I have shown this envelope and its drift panel before, though in that case it was a scanned image, not like the photograph above, taken in sunshine. But the previous post does have some commentary congruent with my present discussion (you can see it at: http://modelingthesp.blogspot.com/2012/11/modeling-sp-passenger-cars-coast-mail.html ). It is in any event obvious how dark this color is, though how dark the image looks to you will depend on how dark your room is right now.
     How can we best match it? There are two parts to any answer. The first part is to find a model paint that matches the drift panel shown above. As it turns out, the military Olive Drab paint colors (in some versions) are very much like the SP color, and so are some versions of Great Northern Empire Builder green. But paints come and go, and some of the paints once recommended for DOG, such as Polly S (Floquil) “Olive Drab,” their no. 500850, FS 33070, is at best hard to find today. The same goes for some of the Badger Modelflex colors, such as their “GN Green,” no. 16-65, though there is a pretty good Modelflex military color, “Olive Drab,” no. 16-96, FS 34097. Of the two, I think the FS 33070 is better.
     (You may ask, what are these “FS” numbers? They are from a set of Federal Standard (thus FS) numbers, strictly from Federal Standard 595C, identifying colors for government procurement. This concept originated in the 1950s for military colors, and does describe a wide variety of U.S. military colors, but now extends to more than 600 colors of all kinds. They do not have official names, just numbers, and the only description is an FS color chip. The entire FS list is now going to be handled by the Society of Automotive Engineers [SAE] as SAE-STD-595, but I understand the numbers will not change. Military modelers regard them as the gold standard.)

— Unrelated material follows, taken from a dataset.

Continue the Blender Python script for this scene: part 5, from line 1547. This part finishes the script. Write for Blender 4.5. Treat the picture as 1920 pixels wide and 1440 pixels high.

     Today we have better alternatives for SP DOG. Both the Star Brand and Tru-color lines now include colors intended to match DOG. The Star paint, STR-29, called “SP/UP/D&RGW Dark Olive,” is quite a good match, and so is the Tru-Color version, their TCP-135, “SP Dark Olive Green.” (Probably most modelers know this by now, but Tru-color paint requires a primer undercoat when applied to a resin model, as it does not stick to resin by itself.)
     I should mention that in this post, I am only discussing a particular paint color, not entire paint schemes. For the latter, there is no better reference that the book by Jeff Cauthen and John Signor (Southern Pacific Painting and Lettering Guide: Locomotives and Passenger Cars, SP Historical & Technical Society, Upland, CA, 2013).
     I am sometimes asked how one should compare model paints, prototype paints, etc. I have airbrushed model paints onto white card or white styrene to serve as something to match to an SP drift panel. I usually match model paints to the SP color drifts in indoor light, since that is where my models will live, but in most cases when I have repeated the experiment outdoors, the indoor good matches remain good, and the less good indoor matches remain inferior.
     I said there were two parts to the answer about matching DOG. The second part has to do with modeling with light levels below daylight levels. However you choose a starting point for a model color (from the discussion above), all these colors are quite dark. Color photos of SP equipment painted DOG usually looks considerably lighter than what that DOG color presents in indoor lighting. Shown below is a Bruce Heard photo, taken at Fresno in July 1958 in full sun. You will note that the car color looks a lot lighter than the drift panel shown at the top of this page, though it is clean and glossy, certainly not badly faded in service.


This photo appears in Volume 1, on coaches and chair cars, from the SPH&TS series, Southern Pacific Passenger Cars, (SPH&TS, Pasadena, 2003) on page 254.
     Modelers have commented on some of my SP passenger car colors, that they seem light. That is true, and entirely deliberate. (for examples, see this post: http://modelingthesp.blogspot.com/2018/02/my-pullman-projects-part-2.html ). I want my models to look like the Bruce Heard photo above, even though my layout room doesn’t have Fresno-intensity July sunlight in it. Now we enter the realm of what you want to see in a color. I plead guilty to lightening the color of most of my SP passenger equipment, so it looks less like the drift panel and more like the Bruce Heard photo. Of course, as the saying goes, your mileage may vary.
     Shown below is one of my AHM Pullman conversions, discussed in a prior series of posts (you can access them by using the term “Pullman” in the search box at the top right of this blog post). It is a conventional 12-1 (12 sections, 1 drawing room), with air conditioning ducts added and its name, Tuolumne, chosen from the roster of heavyweight sleepers SP purchased from Pullman in 1948.



This color doesn’t really match the Bruce Heard photo above, but it is headed in that direction.
     Incidentally, true Pullman Green is definitely not the same as the SP’s DOG. To my eye, Pullman green is darker and lacks the olive tone, comprising yellows and browns, that is visible in DOG. And as would be expected, paints such as Scalecoat Pullman Green do not match the SP drift panel at all. The point here is that you should not substitute Pullman Green for DOG.
     This particular color discussion, centered on SP’s DOG, can stand for any number of dark prototype colors that we modelers have to “duplicate” in indoor lighting. It’s a value judgement by each of us, not science or engineering, and probably best seen as a question of Art.  As an engineer myself, that seems “wrong” at first, but I have learned to understand and accept it. This is just one more example of a set of modeling paths among which we all have to choose.